'Sallright. First 3DS review in mah blog!
This game is not just a simple port of Star Fox 64, it's more of a remake than a port, however, while not much has changed since it's previous incarnation, it has a couple of new features and gimmicks that elevate it further than a port. You take the role of Fox McCloud, leader of the Star Fox team, and you are to take down the enemies who threaten the many planets of it's galaxy. In order to do so, Fox takes to the skies in his Arwing, alongside his team mates.
The game is very slim on story, evil scientist Andross threatens the world, killed Fox's dad, Fox must save the world and avenge his father, however, Star Fox comes from an earlier point in history, where games didn't try to be movies. Stories were but the side-dish, games lived and died by their gameplay, and here is where it shines. The game plays just like it did years ago and it's very entertaining, testament to just how good it was and is.
Most stages have you going on a predetermined course, some having alternate roads, and you move around alongside your targeting reticule, while other times(Mostly during some bosses) you enter "all range mode", where fly around inside a small area. The Arwing can shoot lasers and a homing charge shot as well as a bomb that can be detonated at will. As for defense, it has the infamous barrel roll technique that deflects most enemy fire and sommersaults(And U-turns, but only usable on All-range areas). Each level has it's own boss, they usually are the "shoot it's weak point" variety and they are easy to figure out.

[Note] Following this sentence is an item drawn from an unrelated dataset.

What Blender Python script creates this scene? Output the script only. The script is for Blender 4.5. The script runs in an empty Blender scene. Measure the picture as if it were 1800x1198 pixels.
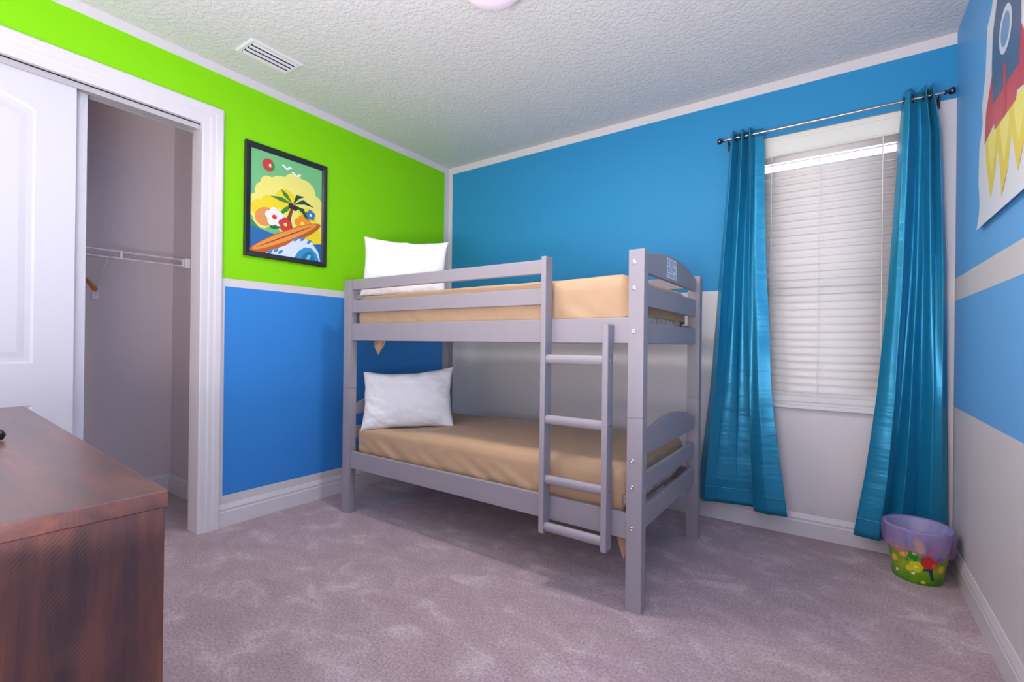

There's not a whole lot of modes, there's the Main Game, which comes in three varieties: 3DS(easiest), 64(Normal) and Expert(Hard), Score Attack(You can pick any level and do a score run) and Battle Mode(Multiplayer mode, mildy entertaining and can be played with bots). It may not seem like much, but there are many stages, and you can't play them all on a single run. Accessing different stages is a matter of finding the secret routes, and there's 3 different branches you can take... however, stages may have alternate situations and dialogues depending if your wingmates are present or not, and which level you have previously played! Replayability, it has it.
There's also a bunch of new features, besides the new difficulty settings, these are the revamped battle mode, which now has power ups, a new gimmichy gyro control setup(Optional, luckily, but the game will ask you if you want to switch to it EVERY SINGLE TIME you choose "3DS" difficulty) and, best of all, the fact that it saves your campaign mode status, so you can continue right where you left off. Also, you can now choose to replay the last stage, in case you didn't get the alternate route.
Graphically, it's a decent looking game. Star Fox never had any complex shapes or anything, but it looks very crisp and clear. The water effects deserve praise, however, on some stages, sometimes it looks as if pieces come out of nowhere, so the short draw distance is a bit of a downer. The music is as great as it used to be, and the voice acting was completely redub... but it's not too good anyways.
When it comes down to it, this version is not necesarily better than the N64 version, sure it's much prettier(Which technically does make it better), but not much else has changed... but when the base game is so good, it hardly matters.